To be done: Can all of these lines be returned exactly?

[Begin]

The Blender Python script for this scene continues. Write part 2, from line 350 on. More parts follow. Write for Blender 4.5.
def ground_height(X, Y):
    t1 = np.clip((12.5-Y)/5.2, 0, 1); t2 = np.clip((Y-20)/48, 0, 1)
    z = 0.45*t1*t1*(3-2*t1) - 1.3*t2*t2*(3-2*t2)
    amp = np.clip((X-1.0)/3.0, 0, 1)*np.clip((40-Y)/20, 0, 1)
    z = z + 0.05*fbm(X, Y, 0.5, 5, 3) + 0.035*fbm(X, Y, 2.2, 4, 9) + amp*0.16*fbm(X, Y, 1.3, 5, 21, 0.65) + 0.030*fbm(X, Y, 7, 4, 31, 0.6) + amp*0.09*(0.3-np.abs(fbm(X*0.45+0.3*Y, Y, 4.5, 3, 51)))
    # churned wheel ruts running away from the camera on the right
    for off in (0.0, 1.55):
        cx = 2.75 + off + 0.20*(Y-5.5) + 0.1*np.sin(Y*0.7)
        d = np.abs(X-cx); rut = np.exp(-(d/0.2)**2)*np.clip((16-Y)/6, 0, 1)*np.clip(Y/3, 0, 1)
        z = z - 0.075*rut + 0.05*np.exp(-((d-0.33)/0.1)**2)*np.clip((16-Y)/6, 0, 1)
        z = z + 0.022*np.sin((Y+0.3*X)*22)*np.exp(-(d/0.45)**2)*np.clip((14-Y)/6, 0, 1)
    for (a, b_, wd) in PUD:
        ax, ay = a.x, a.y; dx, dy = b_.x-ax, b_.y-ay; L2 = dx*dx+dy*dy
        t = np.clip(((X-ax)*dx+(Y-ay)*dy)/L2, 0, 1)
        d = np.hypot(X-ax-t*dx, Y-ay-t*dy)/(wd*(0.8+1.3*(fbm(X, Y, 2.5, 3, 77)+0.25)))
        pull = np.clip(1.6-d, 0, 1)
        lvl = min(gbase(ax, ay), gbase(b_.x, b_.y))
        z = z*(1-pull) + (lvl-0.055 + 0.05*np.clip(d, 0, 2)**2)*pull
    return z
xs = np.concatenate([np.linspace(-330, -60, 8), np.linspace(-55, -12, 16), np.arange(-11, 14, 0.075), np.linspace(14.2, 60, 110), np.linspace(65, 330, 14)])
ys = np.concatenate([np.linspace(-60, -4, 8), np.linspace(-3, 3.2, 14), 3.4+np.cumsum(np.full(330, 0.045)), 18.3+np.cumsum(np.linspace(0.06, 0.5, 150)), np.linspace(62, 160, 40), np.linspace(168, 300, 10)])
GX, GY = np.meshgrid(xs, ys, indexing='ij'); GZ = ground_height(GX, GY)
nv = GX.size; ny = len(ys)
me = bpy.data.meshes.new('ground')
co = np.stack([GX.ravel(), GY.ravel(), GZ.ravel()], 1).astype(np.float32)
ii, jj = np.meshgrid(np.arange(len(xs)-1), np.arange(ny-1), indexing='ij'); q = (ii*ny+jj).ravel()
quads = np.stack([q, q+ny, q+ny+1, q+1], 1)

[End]

Solution:
The Blender Python script for this scene continues. Write part 2, from line 350 on. More parts follow. Write for Blender 4.5.
def ground_height(X, Y):
    t1 = np.clip((12.5-Y)/5.2, 0, 1); t2 = np.clip((Y-20)/48, 0, 1)
    z = 0.45*t1*t1*(3-2*t1) - 1.3*t2*t2*(3-2*t2)
    amp = np.clip((X-1.0)/3.0, 0, 1)*np.clip((40-Y)/20, 0, 1)
    z = z + 0.05*fbm(X, Y, 0.5, 5, 3) + 0.035*fbm(X, Y, 2.2, 4, 9) + amp*0.16*fbm(X, Y, 1.3, 5, 21, 0.65) + 0.030*fbm(X, Y, 7, 4, 31, 0.6) + amp*0.09*(0.3-np.abs(fbm(X*0.45+0.3*Y, Y, 4.5, 3, 51)))
    # churned wheel ruts running away from the camera on the right
    for off in (0.0, 1.55):
        cx = 2.75 + off + 0.20*(Y-5.5) + 0.1*np.sin(Y*0.7)
        d = np.abs(X-cx); rut = np.exp(-(d/0.2)**2)*np.clip((16-Y)/6, 0, 1)*np.clip(Y/3, 0, 1)
        z = z - 0.075*rut + 0.05*np.exp(-((d-0.33)/0.1)**2)*np.clip((16-Y)/6, 0, 1)
        z = z + 0.022*np.sin((Y+0.3*X)*22)*np.exp(-(d/0.45)**2)*np.clip((14-Y)/6, 0, 1)
    for (a, b_, wd) in PUD:
        ax, ay = a.x, a.y; dx, dy = b_.x-ax, b_.y-ay; L2 = dx*dx+dy*dy
        t = np.clip(((X-ax)*dx+(Y-ay)*dy)/L2, 0, 1)
        d = np.hypot(X-ax-t*dx, Y-ay-t*dy)/(wd*(0.8+1.3*(fbm(X, Y, 2.5, 3, 77)+0.25)))
        pull = np.clip(1.6-d, 0, 1)
        lvl = min(gbase(ax, ay), gbase(b_.x, b_.y))
        z = z*(1-pull) + (lvl-0.055 + 0.05*np.clip(d, 0, 2)**2)*pull
    return z
xs = np.concatenate([np.linspace(-330, -60, 8), np.linspace(-55, -12, 16), np.arange(-11, 14, 0.075), np.linspace(14.2, 60, 110), np.linspace(65, 330, 14)])
ys = np.concatenate([np.linspace(-60, -4, 8), np.linspace(-3, 3.2, 14), 3.4+np.cumsum(np.full(330, 0.045)), 18.3+np.cumsum(np.linspace(0.06, 0.5, 150)), np.linspace(62, 160, 40), np.linspace(168, 300, 10)])
GX, GY = np.meshgrid(xs, ys, indexing='ij'); GZ = ground_height(GX, GY)
nv = GX.size; ny = len(ys)
me = bpy.data.meshes.new('ground')
co = np.stack([GX.ravel(), GY.ravel(), GZ.ravel()], 1).astype(np.float32)
ii, jj = np.meshgrid(np.arange(len(xs)-1), np.arange(ny-1), indexing='ij'); q = (ii*ny+jj).ravel()
quads = np.stack([q, q+ny, q+ny+1, q+1], 1)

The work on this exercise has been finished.